§ Description of the task
Exactly retype the lines of the material from its first line to the line with "var noise := FastNoiseLite.new()", including both.

§ Supplied material
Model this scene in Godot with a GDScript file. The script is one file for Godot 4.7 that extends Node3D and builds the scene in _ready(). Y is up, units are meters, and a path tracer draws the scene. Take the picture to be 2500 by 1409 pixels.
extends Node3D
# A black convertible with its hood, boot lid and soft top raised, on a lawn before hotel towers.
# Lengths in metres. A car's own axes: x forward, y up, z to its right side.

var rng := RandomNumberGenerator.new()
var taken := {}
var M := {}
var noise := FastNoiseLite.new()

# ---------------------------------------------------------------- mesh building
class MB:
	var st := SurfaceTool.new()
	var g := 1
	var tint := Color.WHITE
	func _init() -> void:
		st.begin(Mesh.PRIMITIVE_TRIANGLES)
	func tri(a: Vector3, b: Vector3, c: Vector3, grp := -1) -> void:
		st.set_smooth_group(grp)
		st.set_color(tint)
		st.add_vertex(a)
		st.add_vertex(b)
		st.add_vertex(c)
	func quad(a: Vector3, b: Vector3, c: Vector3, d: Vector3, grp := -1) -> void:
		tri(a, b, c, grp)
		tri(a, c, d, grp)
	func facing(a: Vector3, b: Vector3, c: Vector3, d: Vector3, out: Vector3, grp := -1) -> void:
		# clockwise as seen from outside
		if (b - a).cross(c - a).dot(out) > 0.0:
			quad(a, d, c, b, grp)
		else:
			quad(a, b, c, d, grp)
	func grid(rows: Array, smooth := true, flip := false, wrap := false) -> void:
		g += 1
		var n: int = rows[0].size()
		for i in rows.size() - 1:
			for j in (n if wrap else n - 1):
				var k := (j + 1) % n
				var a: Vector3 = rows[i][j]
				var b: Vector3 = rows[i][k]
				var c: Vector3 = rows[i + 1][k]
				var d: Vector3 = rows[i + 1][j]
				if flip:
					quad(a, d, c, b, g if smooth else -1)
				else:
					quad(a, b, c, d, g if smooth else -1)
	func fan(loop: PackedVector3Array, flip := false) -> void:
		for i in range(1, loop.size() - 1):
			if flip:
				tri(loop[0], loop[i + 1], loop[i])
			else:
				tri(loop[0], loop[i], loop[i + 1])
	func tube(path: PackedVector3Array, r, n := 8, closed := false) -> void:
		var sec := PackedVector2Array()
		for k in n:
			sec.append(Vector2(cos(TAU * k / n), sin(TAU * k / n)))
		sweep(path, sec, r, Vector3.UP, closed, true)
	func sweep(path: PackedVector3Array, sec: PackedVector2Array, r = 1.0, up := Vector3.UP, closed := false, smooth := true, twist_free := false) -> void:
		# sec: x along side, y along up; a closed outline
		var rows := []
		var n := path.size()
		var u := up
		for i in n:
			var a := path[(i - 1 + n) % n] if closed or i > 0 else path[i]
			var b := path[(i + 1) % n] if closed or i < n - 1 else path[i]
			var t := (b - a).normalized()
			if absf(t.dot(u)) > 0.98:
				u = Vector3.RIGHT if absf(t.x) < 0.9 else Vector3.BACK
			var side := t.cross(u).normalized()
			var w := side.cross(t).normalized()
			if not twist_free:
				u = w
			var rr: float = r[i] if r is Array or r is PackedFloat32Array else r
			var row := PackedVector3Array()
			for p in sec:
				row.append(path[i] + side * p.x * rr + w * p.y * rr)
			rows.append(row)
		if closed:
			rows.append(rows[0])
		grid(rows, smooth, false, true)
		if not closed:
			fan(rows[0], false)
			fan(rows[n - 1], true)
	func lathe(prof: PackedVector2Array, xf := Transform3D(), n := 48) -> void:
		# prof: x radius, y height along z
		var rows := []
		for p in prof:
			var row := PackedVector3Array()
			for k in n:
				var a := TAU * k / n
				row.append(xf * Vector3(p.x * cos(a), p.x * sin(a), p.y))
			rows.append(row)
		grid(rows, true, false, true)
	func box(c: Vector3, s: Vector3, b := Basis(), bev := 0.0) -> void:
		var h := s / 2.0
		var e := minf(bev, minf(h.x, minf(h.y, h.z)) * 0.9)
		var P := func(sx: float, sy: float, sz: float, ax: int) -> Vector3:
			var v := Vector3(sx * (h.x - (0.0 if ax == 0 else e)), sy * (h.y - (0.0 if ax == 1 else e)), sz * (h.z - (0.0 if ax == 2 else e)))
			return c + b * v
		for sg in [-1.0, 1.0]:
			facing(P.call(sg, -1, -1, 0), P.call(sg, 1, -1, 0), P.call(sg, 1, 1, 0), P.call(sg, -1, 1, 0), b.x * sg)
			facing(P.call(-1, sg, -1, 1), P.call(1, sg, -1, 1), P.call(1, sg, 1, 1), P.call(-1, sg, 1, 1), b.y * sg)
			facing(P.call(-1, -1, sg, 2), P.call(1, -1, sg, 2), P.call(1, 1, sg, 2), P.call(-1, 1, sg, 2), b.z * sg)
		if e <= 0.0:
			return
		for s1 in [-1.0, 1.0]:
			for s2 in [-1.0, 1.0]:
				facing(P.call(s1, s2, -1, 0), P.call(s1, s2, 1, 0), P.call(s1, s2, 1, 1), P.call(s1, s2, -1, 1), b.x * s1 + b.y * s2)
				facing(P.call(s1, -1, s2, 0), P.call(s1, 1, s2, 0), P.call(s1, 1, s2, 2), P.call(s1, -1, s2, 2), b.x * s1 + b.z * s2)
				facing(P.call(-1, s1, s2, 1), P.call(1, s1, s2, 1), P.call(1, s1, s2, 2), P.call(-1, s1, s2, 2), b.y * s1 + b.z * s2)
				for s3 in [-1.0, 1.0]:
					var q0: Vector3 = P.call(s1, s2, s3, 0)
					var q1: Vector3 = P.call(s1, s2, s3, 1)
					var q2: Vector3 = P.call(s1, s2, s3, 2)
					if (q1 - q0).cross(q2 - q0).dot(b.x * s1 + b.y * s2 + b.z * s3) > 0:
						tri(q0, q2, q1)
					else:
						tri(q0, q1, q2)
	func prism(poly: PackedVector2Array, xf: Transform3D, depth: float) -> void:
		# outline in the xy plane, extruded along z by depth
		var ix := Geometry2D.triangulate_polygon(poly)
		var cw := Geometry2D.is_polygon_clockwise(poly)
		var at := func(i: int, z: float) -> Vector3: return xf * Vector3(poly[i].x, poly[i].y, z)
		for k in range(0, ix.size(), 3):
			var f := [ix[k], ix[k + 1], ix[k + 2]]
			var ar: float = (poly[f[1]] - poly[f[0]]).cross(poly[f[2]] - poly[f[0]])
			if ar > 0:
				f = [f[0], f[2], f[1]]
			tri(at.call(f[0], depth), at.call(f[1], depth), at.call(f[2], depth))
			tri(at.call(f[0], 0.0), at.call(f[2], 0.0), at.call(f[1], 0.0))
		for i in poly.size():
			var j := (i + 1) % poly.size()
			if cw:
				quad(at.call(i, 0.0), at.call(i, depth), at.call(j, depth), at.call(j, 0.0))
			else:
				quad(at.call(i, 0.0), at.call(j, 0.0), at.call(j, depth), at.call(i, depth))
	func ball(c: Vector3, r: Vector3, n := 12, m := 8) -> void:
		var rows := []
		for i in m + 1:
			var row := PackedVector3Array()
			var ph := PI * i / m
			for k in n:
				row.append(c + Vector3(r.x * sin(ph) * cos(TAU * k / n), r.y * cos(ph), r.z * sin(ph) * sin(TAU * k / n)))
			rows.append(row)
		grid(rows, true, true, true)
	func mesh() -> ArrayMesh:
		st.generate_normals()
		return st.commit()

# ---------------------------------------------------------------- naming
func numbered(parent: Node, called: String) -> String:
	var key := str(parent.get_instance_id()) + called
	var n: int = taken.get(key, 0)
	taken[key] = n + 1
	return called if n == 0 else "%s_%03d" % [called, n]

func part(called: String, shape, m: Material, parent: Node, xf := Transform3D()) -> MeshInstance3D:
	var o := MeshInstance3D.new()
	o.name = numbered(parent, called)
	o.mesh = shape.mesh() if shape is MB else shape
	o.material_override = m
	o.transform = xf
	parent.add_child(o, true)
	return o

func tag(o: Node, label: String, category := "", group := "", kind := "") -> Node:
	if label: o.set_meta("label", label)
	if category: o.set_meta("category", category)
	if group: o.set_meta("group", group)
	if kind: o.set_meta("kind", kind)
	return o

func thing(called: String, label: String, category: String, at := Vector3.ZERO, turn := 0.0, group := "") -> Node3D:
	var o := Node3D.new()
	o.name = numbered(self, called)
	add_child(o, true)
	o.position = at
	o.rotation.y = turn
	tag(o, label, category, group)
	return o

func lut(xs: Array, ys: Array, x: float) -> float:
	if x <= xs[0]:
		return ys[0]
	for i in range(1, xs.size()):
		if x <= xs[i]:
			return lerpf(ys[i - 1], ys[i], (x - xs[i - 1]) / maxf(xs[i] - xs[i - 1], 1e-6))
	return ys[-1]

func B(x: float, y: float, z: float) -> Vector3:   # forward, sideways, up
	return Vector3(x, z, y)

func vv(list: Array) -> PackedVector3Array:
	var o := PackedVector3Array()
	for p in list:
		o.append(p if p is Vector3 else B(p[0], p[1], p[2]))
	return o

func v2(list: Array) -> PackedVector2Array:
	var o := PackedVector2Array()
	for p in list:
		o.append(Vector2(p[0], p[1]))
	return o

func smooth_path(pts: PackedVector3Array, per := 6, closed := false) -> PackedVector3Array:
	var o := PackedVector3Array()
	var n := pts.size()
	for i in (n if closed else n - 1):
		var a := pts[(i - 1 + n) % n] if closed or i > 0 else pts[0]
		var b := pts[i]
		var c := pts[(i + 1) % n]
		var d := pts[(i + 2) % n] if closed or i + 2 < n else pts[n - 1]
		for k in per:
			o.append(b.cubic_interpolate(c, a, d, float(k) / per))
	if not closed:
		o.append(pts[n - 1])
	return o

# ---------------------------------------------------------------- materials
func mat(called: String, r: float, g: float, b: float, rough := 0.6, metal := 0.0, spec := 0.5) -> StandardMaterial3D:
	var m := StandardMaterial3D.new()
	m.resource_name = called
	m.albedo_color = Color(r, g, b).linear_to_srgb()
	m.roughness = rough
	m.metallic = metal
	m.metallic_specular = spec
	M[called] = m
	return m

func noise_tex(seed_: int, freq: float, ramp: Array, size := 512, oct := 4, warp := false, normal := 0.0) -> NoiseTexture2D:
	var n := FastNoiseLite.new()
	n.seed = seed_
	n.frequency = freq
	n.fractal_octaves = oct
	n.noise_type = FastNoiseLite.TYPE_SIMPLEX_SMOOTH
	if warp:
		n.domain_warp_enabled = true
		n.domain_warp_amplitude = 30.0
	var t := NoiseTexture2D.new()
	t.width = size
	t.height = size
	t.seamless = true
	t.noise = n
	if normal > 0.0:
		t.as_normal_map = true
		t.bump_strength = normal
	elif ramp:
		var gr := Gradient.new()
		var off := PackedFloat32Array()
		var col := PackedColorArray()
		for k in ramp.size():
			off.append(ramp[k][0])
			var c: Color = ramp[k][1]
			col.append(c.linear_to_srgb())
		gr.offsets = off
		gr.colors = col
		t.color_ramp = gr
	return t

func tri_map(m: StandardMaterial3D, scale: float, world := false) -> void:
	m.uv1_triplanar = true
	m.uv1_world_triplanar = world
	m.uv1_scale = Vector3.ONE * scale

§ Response
Model this scene in Godot with a GDScript file. The script is one file for Godot 4.7 that extends Node3D and builds the scene in _ready(). Y is up, units are meters, and a path tracer draws the scene. Take the picture to be 2500 by 1409 pixels.
extends Node3D
# A black convertible with its hood, boot lid and soft top raised, on a lawn before hotel towers.
# Lengths in metres. A car's own axes: x forward, y up, z to its right side.

var rng := RandomNumberGenerator.new()
var taken := {}
var M := {}
var noise := FastNoiseLite.new()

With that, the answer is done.